Sunday, August 14, 2011

Day 23-Sundays and Trash days

My friend Michelle said once that the day that she missed her husband the most was on Trash day.  I guess, technically it was the night before trash day when she was wrestling heavy, stinky cans to the curb.  She would tell herself, "One more trash day down."

I don't mind trash day so much.  I have a 10 year old and that has become one of his assignments.  Besides, El Paso has curbside recycling.  Neither 90 gallon can is ever too heavy.  Stinky, yes.   I can't help that because the trash just cooks in the El Paso heat.  YUCK, but like I said, I have a 10 year old and that is his job.

My least favorite day is Sunday.  The dread and depression set in Saturday night after the kids are all bathed and in bed.

Ahhh, here we go again.

During the course of the weekday, as a busy mom, I don't really have a chance to miss Mike.  School, scouts, lessons, cooking, cleaning and running errands--I barely have time to go to the bathroom, let alone dwell on the fact that I am alone.  I can almost fool myself into thinking that Mike is "just at work."

Going to church seems to underline the fact that I am alone.  Now, I know that when I am at church, I am far from alone.  I am surrounded by loving, supportive people who would do ANYTHING to help.  Watching other geographically "whole" families, however, is just too much.

Because I have a toddler, I spend a lot of time out in the hall during church.  A few Sundays ago, I had to take Marie out.  While I was gone, Adam and Amanda started annoying each other and getting loud.  Bless the sweet grandma, Myrna, who quietly moved up a pew and sat in between Adam and Amanda.

Today, started out pretty rough.  I ended up yelling at the kids and by the time we were loaded in the car ALL of the children had lost ALL T.V. privileges for the next decade.  I was so frustrated and angry by the time we got to church, I didn't even want to go in.  I didn't want to see all the families with Daddies sitting together. I didn't want to wrestle Marie through the service.  I didn't want to.

But I did, because I believe that when it comes to Spiritual things, when you don't want to do it, that is when you need it the most.

It ended up being one of the best Sundays I have had in a long time.  Through the events of the day, the classes that were taught and the comments that were made, I was humbled.  I felt God's love and His awareness of me and my challenges.  Tonight, as I write this, I am especially glad that I went to church today.

Deployment survival tip #6--Go to church.  Even if you don't feel like it.


6 comments:

Kelli said...

What a great post! I love the part where they lost all TV privileges for a decade. I HAVE DONE THAT! It made me laugh out loud. Good for you going to church even when it is hard. You are a great example!

stephanie said...

Sundays are the longest days for us too! I've been surrounding myself with friends and trying to plan a special something for the afternoon/evenings to break up the monotony... and make it fly by a little quicker!

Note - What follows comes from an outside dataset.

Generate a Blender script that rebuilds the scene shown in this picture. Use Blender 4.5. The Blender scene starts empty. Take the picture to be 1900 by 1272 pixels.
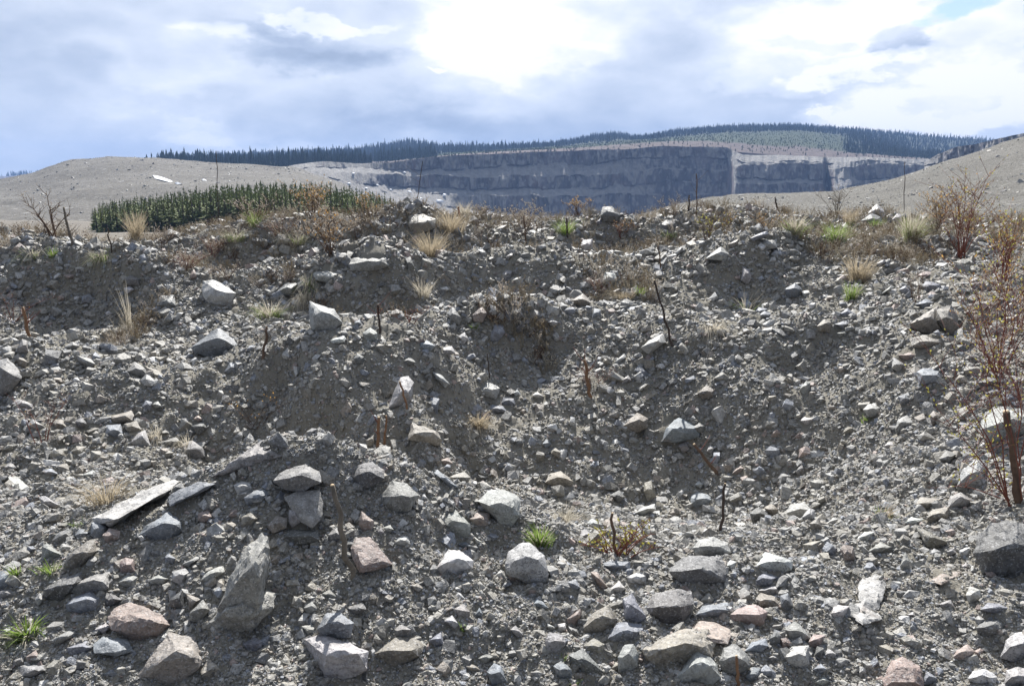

texasproudarmywife said...

I think I go "postal" on my kids on a weekly basis because I don't have Gamble to offset the "button pushing" that commences on a daily basis in my house. Sunday is also my worst day but for a different reason - it is my nap day. When you take a nap without a husband to referee, you wake up to more messes than you care to think about and have to clean. Yes, the girls help but it is not the same! I'm always a call or email away if you need to talk.

Lorraine said...

I love you Robin, for your candor but also for your humility & willingness. I believe God sends blessings when we honor His day of rest. There is no real rest with your husband "at work," but you will see the positive results of your choices for many years to come :)

Laura George said...

I totally agree with you about weekends. They are the worst when your hubby is deployed! I always liked to think he is just at work but no fooling your mind on Saturday and Sunday when everyone else is spending the day with their spouse. I am still on my own every other Sunday, good thing the deployments gave me lots of procatice.

Jacqui said...

Wow,poor showing by me here. Is that why you haven't updated?

Mom wants pictures. It is up to you, sistafriend.